To read more, click here: False Meme of Anarchy.

In pointing out that the inflation versus deflation argument is disingenuous we are not necessarily concluding that central bankers are entirely aware of the promotion. The beauty of the power-elite system is that it sets parameters and then lets individuals fill in the lacunae. You may wish to be a central banker and pursue that "career" and indeed work within the central banking community without ever deciding that you are merely a promotional shill for more powerful entities. This is of course the best kind of promotion, when the promoters involved believe in their product.

Hoenig, we reckon, is genuinely worried about price inflation. He has made his point strongly and on several occasions and we have no reason not to take him at his word just because he is a central banker. In fact even the most cynical, mercantilist, central bankers might wish to push their opinions if they see a risk that the system can blow up. We actually tend to agree with Hoenig, though our solution would be to get rid of central banking rather than to tighten the money supply.

In any event, Hoenig's argument complements what we have written. There is too much money in the system – the American system certainly – and that money needs to be taken out of the system before it begins to circulate. There is no question then that the Federal Reserve has inflated – it has – but the more important issue in a sense is whether or not price inflation will follow on the heels of monetary inflation.

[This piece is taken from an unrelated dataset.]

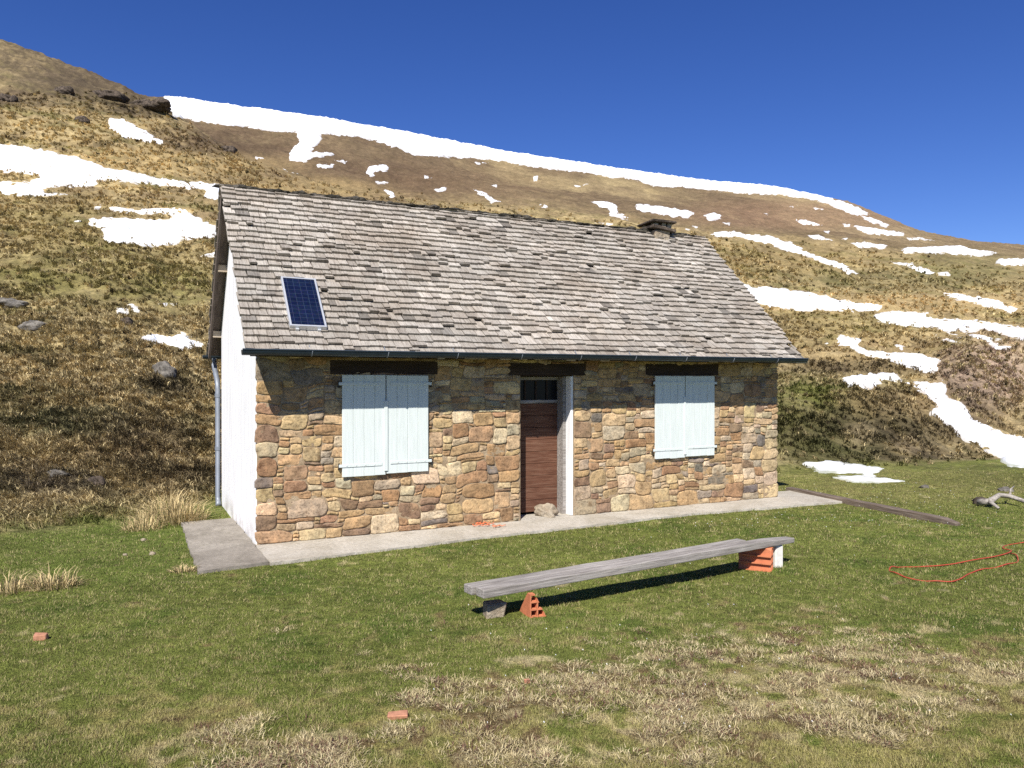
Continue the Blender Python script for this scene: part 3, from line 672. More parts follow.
# ------------------------------------------------------------------ the hut
hut = empty('stone_hut', (HX, HYW, 0), UA)
tag(hut, 'stone mountain hut with wooden shingle roof and pale blue closed shutters', 'hut')
W, D = 8.56, 3.45
RV, RW = 2.05, 4.80; EV, EW = -.44, 2.36; BV, BW = 3.88, 2.46
S1 = (RW - EW) / (RV - EV); S2 = (RW - BW) / (BV - RV)
def roof_w(v): return EW + (v - EV) * S1 if v <= RV else RW - (v - RV) * S2
WTOP = roof_w(0) - .17
DOOR = (3.61, 4.49, 0.0, 2.06)
LINT = [(.90, 2.35, 2.075, 2.25), (3.42, 4.70, 2.065, 2.24), (5.79, 7.25, 2.075, 2.25)]

# front wall core (mortar face) with the door opening left out
mb = MB()
mb.box((.012, -.007, -.3), (DOOR[0], .42, WTOP)); mb.box((DOOR[1], -.007, -.3), (W - .012, .42, WTOP)); mb.box((DOOR[0], .002, LINT[1][2] + .002), (DOOR[1], .42, WTOP - .002))
fw = mb.build('front_wall', MORTAR, hut)
# stones laid by filling a fine grid with random blocks
GU, GW = .045, .045
nu, nw = int(W / GU), int(WTOP / GW)
occ = np.zeros((nu, nw), bool)
def block(u0, u1, w0, w1):
    occ[max(0, int(round(u0 / GU))):int(round(u1 / GU)), max(0, int(round(w0 / GW))):int(round(w1 / GW))] = True
block(DOOR[0], DOOR[1], 0, DOOR[3])
for l in LINT: block(*l)
rects = []
rs = random.Random(5)
for j in range(nw):
    i = 0
    while i < nu:
        if occ[i, j]: i += 1; continue
        big = rs.random()
        low = 1.25 if j < 7 else 1.0
        if big < .24: w_, h_ = rs.randint(6, 10), rs.randint(3, 5)
        elif big < .58: w_, h_ = rs.randint(3, 7), rs.randint(2, 4)
        elif big < .82: w_, h_ = rs.randint(4, 9), rs.randint(1, 2)
        else: w_, h_ = rs.randint(2, 4), rs.randint(2, 4)
        w_ = int(w_ * low); h_ = max(1, int(h_ * low))
        if i < 4: w_ = rs.randint(5, 9); h_ = rs.randint(3, 5)
        ww = 0
        while i + ww < nu and ww < w_ and not occ[i + ww, j]: ww += 1
        rest = 0
        while i + ww + rest < nu and rest < 3 and not occ[i + ww + rest, j]: rest += 1
        if rest and (i + ww + rest >= nu or occ[i + ww + rest, j]) and rest < 2: ww += rest
        h_ = min(h_, max(1, ww - 1), 5)
        hh = 1
        while hh < h_ and j + hh < nw and not occ[i:i + ww, j + hh].any(): hh += 1
        occ[i:i + ww, j:j + hh] = True
        rects.append((i * GU, (i + ww) * GU, j * GW, (j + hh) * GW))
        i += ww
PAL = [((.395, .285, .16), 30), ((.35, .24, .13), 22), ((.45, .345, .21), 24), ((.28, .175, .098), 12), ((.21, .145, .095), 10), ((.27, .235, .18), 7), ((.16, .14, .12), 3), ((.32, .205, .125), 3), ((.47, .39, .27), 12), ((.36, .295, .21), 14)]
pool = [c for c, k in PAL for _ in range(k)]
sv, sf, scol = [], [], []
def warp(u, w):
    e = min(u, W - u, abs(u - DOOR[0]) if w < DOOR[3] else 9, abs(u - DOOR[1]) if w < DOOR[3] else 9) / .25
    e = max(0.0, min(1.0, e))
    a = .05 * e
    return u + a * (float(vn(u * 3.1, w * 3.1, 81)) + .25 * float(vn(u * 8, w * 8, 85))), w + min(1, w / .1) * (.04 * float(vn(u * 2.4 + 9, w * 3.6, 82)) + .012 * float(vn(u * 8, w * 8, 83)))
def stone(u0, u1, w0, w1):
    c = rs.choice(pool); k = rs.uniform(.9, 1.18); col = tuple(x * k * rs.uniform(.95, 1.05) for x in c)
    gap = rs.uniform(.001, .0055)
    a, b = (u1 - u0) / 2 - gap, (w1 - w0) / 2 - gap
    cu, cw = (u0 + u1) / 2, (w0 + w1) / 2
    nn = 32; ex = rs.uniform(14, 40); d = rs.uniform(.011, .024); tu, tw = rs.uniform(-.10, .10), rs.uniform(-.14, .14)
    chop = [rs.uniform(.80, .97) if rs.random() < .38 else 1 for _ in range(4)]
    out = []
    ph = rs.uniform(0, 99)
    for t in range(nn):
        th = 2 * math.pi * (t + .5) / nn
        cc, ss = math.cos(th), math.sin(th)
        # even spacing on a rounded rectangle
        r_ = (abs(cc) ** ex + abs(ss) ** ex) ** (-1 / ex)
        q = int(th / (math.pi / 2)) % 4
        corner = abs(math.sin(2 * th)) ** 3
        r_ *= 1 - (1 - chop[q]) * corner
        r_ *= 1 + (.02 * math.sin(3 * th + ph) + rs.uniform(-.018, .012)) * (1 if min(a, b) > .05 else .5)
        out.append((r_ * cc, r_ * ss))
    k0 = len(sv)
    for scale, dep in ((1.0, .01), (1.0, -.005), (.982, -d * .92), (.86, -d), (.42, -d * 1.04)):
        for (x, y) in out:
            # inset by a constant distance rather than by ratio
            sx = x * a - math.copysign(min((1 - scale) * .12, .6 * a), x) * abs(x) if scale > .5 else x * a * .42
            sy = y * b - math.copysign(min((1 - scale) * .12, .6 * b), y) * abs(y) if scale > .5 else y * b * .42
            uu, ww = warp(cu + sx, cw + sy)
            dd = dep
            if dep < -.005:
                dd += .009 * float(vn(uu * 13, ww * 17, 84)) + .004 * float(vn(uu * 37, ww * 41, 86)) + tu * sx * .3 + tw * sy * .3
                dd = min(dd, -.003)
            sv.append((uu, dd, ww))
    uu, ww = warp(cu, cw); sv.append((uu, -d * 1.1 + .006 * rs.uniform(-1, 1), ww))
    for rg in range(4):
        for t in range(nn):
            A = k0 + rg * nn + t; B = k0 + rg * nn + (t + 1) % nn
            sf.append((A, B, B + nn, A + nn))
    for t in range(nn): sf.append((k0 + 4 * nn + t, k0 + 4 * nn + (t + 1) % nn, k0 + 5 * nn))
    scol.extend([col] * (5 * nn + 1))
for r_ in rects:
    u0, u1, w0, w1 = r_
    if u0 < .01: u0 -= rs.uniform(0, .02)
    if u1 > W - GU * 1.5: u1 = W + rs.uniform(-.005, .02)
    stone(u0, u1, w0, w1)
mb = MB(); mb.v = sv; mb.f = sf; mb.c = scol
so = mb.build('facing_stones', STONE, fw, smooth=False)
mod = so.modifiers.new('sub', 'SUBSURF'); mod.levels = 0; mod.render_levels = 0
me = so.data; me.polygons.foreach_set('use_smooth', [True] * len(me.polygons))

# other walls
mb = MB()
gp = [(.022, -.3), (D, -.3), (D, roof_w(D) - .17), (RV, RW - .19), (.022, roof_w(.022) - .17)]
mb.add([(0, v, w) for v, w in gp] + [(.3, v, w) for v, w in gp], [(4, 3, 2, 1, 0), (5, 6, 7, 8, 9)] + [(i, (i + 1) % 5, 5 + (i + 1) % 5, 5 + i) for i in range(5)])
o = mb.build('gable_wall', WHITE, hut); o['label'] = 'white rendered gable wall'
mb = MB()
gp2 = [(.022, -.3), (D - .004, -.3), (D - .004, roof_w(D) - .18), (RV, RW - .2), (.022, roof_w(.022) - .18)]
mb.add([(W - .012, v, w) for v, w in gp2] + [(W - .3, v, w) for v, w in gp2], [(0, 1, 2, 3, 4), (9, 8, 7, 6, 5)] + [(i, 5 + i, 5 + (i + 1) % 5, (i + 1) % 5) for i in range(5)])
mb.build('side_wall', MORTAR, hut)
mb = MB(); mb.box((.305, D - .3, -.3), (W - .305, D - .006, roof_w(D) - .2)); mb.build('rear_wall', WHITE, hut)

# lintels
for i, (u0, u1, w0, w1) in enumerate(LINT):
    mb = MB(); mb.box((u0, -.022, w0), (u1, .09, w1), jit=.004); mb.build('lintel', DARKWOOD, hut, bevel=.006)

# door: recessed, with transom, frame and white jamb
door = MB()
for k in range(9):
    w0 = .05 + k * .178; door.box((DOOR[0] + .05, .30 + random.uniform(-.003, .003), w0 + .002), (DOOR[1] - .096, .345, w0 + .176))
door = door.build('door', DOORWOOD, hut, bevel=.003)
mb = MB()
mb.box((DOOR[0] + .002, .27, .01), (DOOR[0] + .05, .36, 2.05)); mb.box((DOOR[1] - .095, .13, .01), (DOOR[1] - .045, .36, 2.05))
mb.box((DOOR[0] + .051, .272, 1.655), (DOOR[1] - .096, .355, 1.705)); mb.box((DOOR[0] + .051, .271, 2.0), (DOOR[1] - .096, .356, 2.048))
mb.build('door_frame', OLDWOOD, hut, bevel=.004)
tr = MB()
for k in range(1, 4):
    uu = DOOR[0] + .05 + k * (DOOR[1] - DOOR[0] - .145) / 4; tr.box((uu - .012, .285, 1.706), (uu + .012, .325, 1.999))
tr = tr.build('transom_window', DARKWOOD, hut)
mb = MB(); mb.box((DOOR[0] + .052, .305, 1.707), (DOOR[1] - .097, .315, 1.998)); mb.build('pane', GLASS, tr)
mb = MB(); mb.box((DOOR[1] - .043, -.008, 0.004), (DOOR[1] - .002, .4, 2.055)); mb.build('door_jamb', WHITE, hut, bevel=.006)
mb = MB(); mb.box((DOOR[0], .03, -.1), (DOOR[1], .4, .012)); mb.build('threshold', PALECONC, hut)

# shutters
def shutter(u0, u1, w0, w1, hinge_left, cover):
    s = MB(); n = 4; pw = (u1 - u0) / n
    for k in range(n):
        dv = random.uniform(-.0015, .0015)
        s.box((u0 + k * pw + .0012, -.062 + dv, w0 + random.uniform(-.004, .004)), (u0 + (k + 1) * pw - .0012, -.036, w1 + random.uniform(-.003, .003)))
    s.box((u0 + .004, -.046, w0 + .01), (u1 - .004, -.034, w1 - .01))
    o = s.build('shutter', PAINT, hut, bevel=.003)
    for w in (w0 + .14, w1 - .11):
        h = MB()
        a, b = (u0 - .045, u1 - .05) if hinge_left else (u0 + .05, u1 + .045)
        h.box((a, -.07, w - .019), (b, -.0645, w + .019))
        for t in range(4):
            uu = a + .1 + t * (b - a - .2) / 3; h.box((uu - .007, -.075, w - .007), (uu + .007, -.0695, w + .007))
        h.build('strap_hinge', PAINT, o, bevel=.002)
        p = MB(); e = u0 - .04 if hinge_left else u1 + .04
        p.tube([(e, -.055, w - .045), (e, -.055, w + .035)], .011, 8); p.box((e - .008, -.05, w - .05), (e + .008, .01, w - .03)); p.build('hinge_pin', IRON, o)
    if cover:
        c = MB(); c.box((u1 - .022, -.076, w0 + .05), (u1 + .026, -.0635, w1 - .33)); c.build('cover_strip', PAINT, o, bevel=.002)
    return o
for (a, b, m_) in ((1.04, 2.20, 1.615), (5.945, 7.13, 6.53)):
    shutter(a, m_ - .006, .77, 2.062, True, True); shutter(m_ + .006, b, .785, 2.062, False, False)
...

The whole issue, of course, is complicated – as we mentioned before – by the inability of most anyone including economists to make the proper distinction between the money supply itself and the consequent price fluctuation of money stuff. There are, for instance, a great many eloquent deflationists within the alternative media community that are predicting such ruinous "deflation" that it will inevitably bring down the economy itself. We agree that price deflation is a serious concern, but at the same time we wonder about the mechanism of monetary (versus price) deflation.

Even if monetary deflation feeds on itself, we are still left with the question of where the money goes. If the money does not "go away" – if it stays in circulation – it can ultimately cause price inflation. During the kind of vast economic bust that the West is suffering from currently, there can obviously be a great deal of price deflation, especially if people are refusing to "spend." But at some point, the currencies that have been printed so prodigiously will start to circulate. This is what Hoenig is concerned about.

But it is a measure of the difficulty that central banks have in terms of withdrawing money from the system, that Hoenig is currently a lonely voice. We have brought this up before. Who is to say when central banks should start to withdraw money, or how much? This the Achilles' Heel of central banking, that there is no mechanism that explains when to draw down the money supply.

After Thoughts

With such a weak (jobless) recovery in the States, and in Europe, too, central banks are apt to leave money in the system far too long. The end result: stagflation, a combination of a sluggish economy and increased price inflation. First price deflation, then inflation. Hoenig is right to anticipate price inflation, but who is to say his timing is correct? His seeming certainty, in our estimation, is a kind of promotion, no matter how sincere his motives.